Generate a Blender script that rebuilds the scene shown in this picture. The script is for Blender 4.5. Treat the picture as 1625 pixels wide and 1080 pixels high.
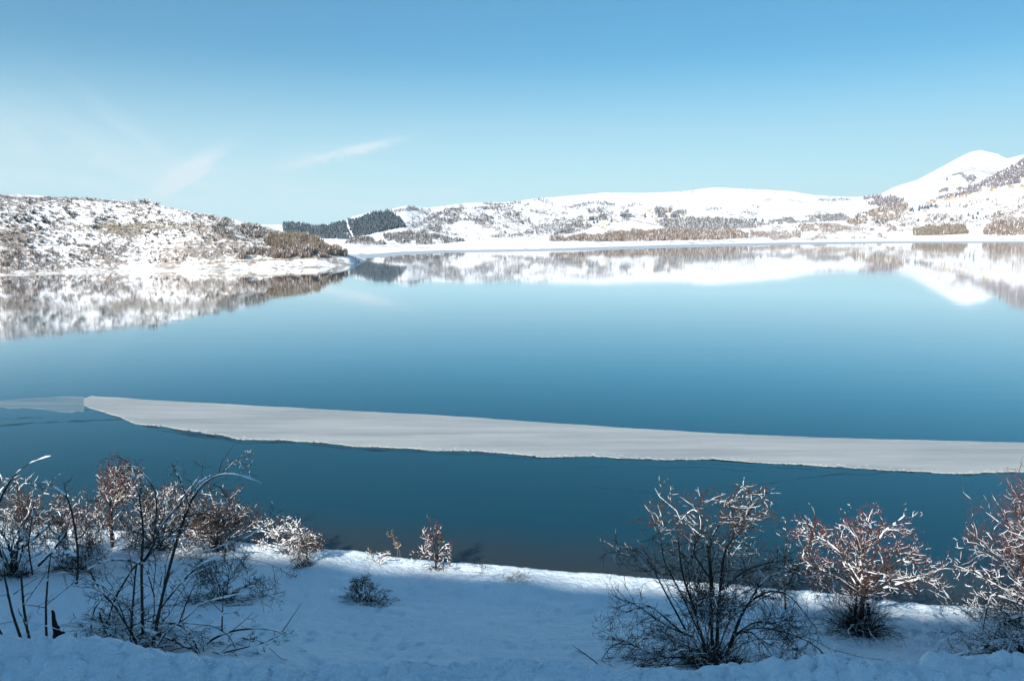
import bpy, math
import numpy as np
from mathutils import Vector

for o in list(bpy.data.objects):
    bpy.data.objects.remove(o, do_unlink=True)
sc = bpy.context.scene
COL = sc.collection
R = math.radians

# ------------------------------------------------------------------ camera, sky, sun, exposure
CAM_Z = 12.0
F = 1228.0                      # focal length in pixels of the 1625 wide photograph
PITCH = math.atan(184.0 / F)
cam_d = bpy.data.cameras.new('camera')
cam_d.sensor_width = 36.0
cam_d.lens = 36.0 * F / 1625.0
cam_d.clip_start = 0.1
cam_d.clip_end = 20000.0
cam = bpy.data.objects.new('camera', cam_d)
cam.location = (0, 0, CAM_Z)
cam.rotation_euler = (math.pi / 2 - PITCH, 0, 0)
COL.objects.link(cam)
sc.camera = cam

SUN_EL, SUN_AZ = R(33.0), R(210.0)          # azimuth clockwise from +Y (the view direction)
SUN_DIR = Vector((math.sin(SUN_AZ) * math.cos(SUN_EL), math.cos(SUN_AZ) * math.cos(SUN_EL), math.sin(SUN_EL)))
sun_d = bpy.data.lights.new('sun', 'SUN')
sun_d.energy = 4.6
sun_d.angle = R(0.5)
sun_d.color = (1.0, 0.945, 0.86)
sun = bpy.data.objects.new('sun', sun_d)
sun.rotation_euler = (-SUN_DIR).to_track_quat('-Z', 'Y').to_euler()
sun.location = SUN_DIR * 200
COL.objects.link(sun)

sc.view_settings.view_transform = 'Standard'
sc.view_settings.look = 'None'
sc.view_settings.exposure = 0.85
sc.view_settings.gamma = 1.0
sc.view_settings.use_curve_mapping = False
sc.render.engine = 'CYCLES'
sc.cycles.use_denoising = True
sc.cycles.max_bounces = 6
sc.cycles.transparent_max_bounces = 8
sc.cycles.sample_clamp_indirect = 4.0

world = bpy.data.worlds.new('World')
sc.world = world
world.use_nodes = True
wt = world.node_tree
SKY_STRENGTH = 0.077
SKY_TINT = (0.205, 0.68, 0.84, 1.0)


class NT:
    """small helper for node trees"""
    def __init__(self, tree):
        self.t = tree

    def new(self, typ, **kw):
        n = self.t.nodes.new(typ)
        for k, v in kw.items():
            setattr(n, k, v)
        return n

    def put(self, sock, v):
        if isinstance(v, bpy.types.NodeSocket):
            self.t.links.new(v, sock)
        elif v is not None:
            sock.default_value = v

    def math(self, op, a, b=None, c=None, clamp=False):
        n = self.new('ShaderNodeMath', operation=op, use_clamp=clamp)
        for i, v in enumerate((a, b, c)):
            if v is not None:
                self.put(n.inputs[i], v)
        return n.outputs[0]

    def noise(self, vec, scale, detail=4.0, rough=0.55, out=0, dist=0.0):
        n = self.new('ShaderNodeTexNoise')
        self.put(n.inputs['Vector'], vec)
        n.inputs['Scale'].default_value = scale
        n.inputs['Detail'].default_value = detail
        n.inputs['Roughness'].default_value = rough
        n.inputs['Distortion'].default_value = dist
        return n.outputs[out]

    def mapr(self, v, a, b, c=0.0, d=1.0, smooth=False):
        n = self.new('ShaderNodeMapRange')
        n.interpolation_type = 'SMOOTHSTEP' if smooth else 'LINEAR'
        self.put(n.inputs[0], v)
        for i, x in zip((1, 2, 3, 4), (a, b, c, d)):
            n.inputs[i].default_value = x
        return n.outputs[0]

    def mix(self, fac, a, b, blend='MIX'):
        n = self.new('ShaderNodeMix', data_type='RGBA', blend_type=blend)
        self.put(n.inputs[0], fac)
        self.put(n.inputs[6], a)
        self.put(n.inputs[7], b)
        return n.outputs[2]

    def scale(self, vec, s):
        n = self.new('ShaderNodeMapping')
        self.put(n.inputs['Vector'], vec)
        n.inputs['Scale'].default_value = s
        return n.outputs[0]

    def bump(self, h, strength, dist, normal=None):
        n = self.new('ShaderNodeBump')
        n.inputs['Strength'].default_value = strength
        n.inputs['Distance'].default_value = dist
        self.put(n.inputs['Height'], h)
        if normal is not None:
            self.put(n.inputs['Normal'], normal)
        return n.outputs[0]


def build_world():
    t = NT(wt)
    bg = wt.nodes['Background']
    sky = t.new('ShaderNodeTexSky')
    sky.sky_type = 'NISHITA'
    sky.sun_disc = False
    sky.sun_elevation = SUN_EL
    sky.sun_rotation = SUN_AZ
    sky.altitude = 1300.0
    sky.air_density = 1.25
    sky.dust_density = 0.35
    sky.ozone_density = 2.2
    tinted = t.mix(1.0, sky.outputs[0], SKY_TINT, 'MULTIPLY')
    # thin cirrus, laid out by direction (azimuth, elevation in degrees)
    tc = t.new('ShaderNodeTexCoord')
    sx = t.new('ShaderNodeSeparateXYZ')
    t.put(sx.inputs[0], tc.outputs['Generated'])
    az = t.math('MULTIPLY', t.math('ARCTAN2', sx.outputs[0], sx.outputs[1]), 180 / math.pi)
    el = t.math('MULTIPLY', t.math('ARCSINE', sx.outputs[2]), 180 / math.pi)
    # horizon haze band: the air near the horizon is paler
    hz = t.mapr(el, -0.5, 12.5, 1.0, 0.0, True)
    tinted = t.mix(t.math('MULTIPLY', hz, 0.90), tinted, (6.2, 8.4, 9.2, 1.0))
    cmb = t.new('ShaderNodeCombineXYZ')
    t.put(cmb.inputs[0], az)
    t.put(cmb.inputs[1], el)

    def wisp(a0, e0, la, le, rot, gain, nscale):
        c, s = math.cos(R(rot)), math.sin(R(rot))
        da, de = t.math('SUBTRACT', az, a0), t.math('SUBTRACT', el, e0)
        p = t.math('ADD', t.math('MULTIPLY', da, c), t.math('MULTIPLY', de, s))
        q = t.math('SUBTRACT', t.math('MULTIPLY', de, c), t.math('MULTIPLY', da, s))
        cv = t.new('ShaderNodeCombineXYZ')
        t.put(cv.inputs[0], t.math('MULTIPLY', p, 0.28))
        t.put(cv.inputs[1], q)
        cv.inputs[2].default_value = a0
        nz = t.noise(cv.outputs[0], nscale, 6.0, 0.62, dist=1.2)
        nz = t.mapr(nz, 0.32, 0.72)
        wob = t.math('MULTIPLY', t.math('SUBTRACT', nz, 0.5), le * 1.4)
        q2 = t.math('ADD', q, wob)
        r2 = t.math('ADD', t.math('POWER', t.math('ABSOLUTE', t.math('DIVIDE', p, la)), 2.0),
                    t.math('POWER', t.math('ABSOLUTE', t.math('DIVIDE', q2, le)), 2.0))
        g = t.math('EXPONENT', t.math('MULTIPLY', r2, -1.0))
        return t.math('MULTIPLY', t.math('MULTIPLY', g, nz), gain)

    masks = [wisp(-22.2, 3.5, 2.4, 0.55, 34, 2.0, 0.9), wisp(-11.2, 5.2, 2.9, 0.28, 14, 1.5, 1.1),
             wisp(-13.5, 4.6, 4.5, 0.7, 9, 0.5, 0.8), wisp(-5.6, 2.25, 1.9, 0.22, 2, 0.65, 1.2),
             wisp(-29.0, 5.0, 9.0, 1.8, -14, 0.5, 0.42), wisp(-33.5, 3.4, 6.0, 1.0, -10, 0.5, 0.6),
             wisp(-26.0, 6.4, 4.0, 0.5, -38, 0.28, 0.7), wisp(-19.0, 2.4, 9.0, 1.2, -4, 0.4, 0.5),
             wisp(58.0, 9.0, 10.0, 2.0, 12, 0.3, 0.4)]
    m = masks[0]
    for k in masks[1:]:
        m = t.math('ADD', m, k)
    m = t.math('MINIMUM', m, 0.75)
    col = t.mix(m, tinted, (7.6, 8.3, 8.7, 1.0))
    t.put(bg.inputs['Color'], col)
    bg.inputs['Strength'].default_value = SKY_STRENGTH


build_world()

# ------------------------------------------------------------------ mesh helpers
rng = np.random.default_rng(7)


def mesh_np(name, V, Fq, mat=None, parent=None, smooth=True, attr=None, mat2=None, mat_idx=None):
    V = np.ascontiguousarray(V, dtype=np.float32)
    Fq = np.ascontiguousarray(Fq, dtype=np.int32)
    n, k = Fq.shape
    me = bpy.data.meshes.new(name)
    me.vertices.add(len(V))
    me.vertices.foreach_set('co', V.ravel())
    me.loops.add(n * k)
    me.loops.foreach_set('vertex_index', Fq.ravel())
    me.polygons.add(n)
    me.polygons.foreach_set('loop_start', np.arange(0, n * k, k, dtype=np.int32))
    me.polygons.foreach_set('use_smooth', np.full(n, smooth, dtype=bool))
    if mat_idx is not None:
        me.polygons.foreach_set('material_index', np.ascontiguousarray(mat_idx, dtype=np.int32))
    me.update(calc_edges=True)
    if attr:
        for an, av in attr.items():
            a = me.attributes.new(an, 'FLOAT', 'POINT')
            a.data.foreach_set('value', np.ascontiguousarray(av, dtype=np.float32))
    if mat:
        me.materials.append(mat)
    if mat2:
        me.materials.append(mat2)
    ob = bpy.data.objects.new(name, me)
    COL.objects.link(ob)
    if parent is not None:
        ob.parent = parent
    return ob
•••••
Exercise requirements:
Repeat the lines exactly as they stand, from the opening line of the data through the line with "R = math.radians". Pictures stay out of the copy.

Result of this task:
Generate a Blender script that rebuilds the scene shown in this picture. The script is for Blender 4.5. Treat the picture as 1625 pixels wide and 1080 pixels high.
import bpy, math
import numpy as np
from mathutils import Vector

for o in list(bpy.data.objects):
    bpy.data.objects.remove(o, do_unlink=True)
sc = bpy.context.scene
COL = sc.collection
R = math.radians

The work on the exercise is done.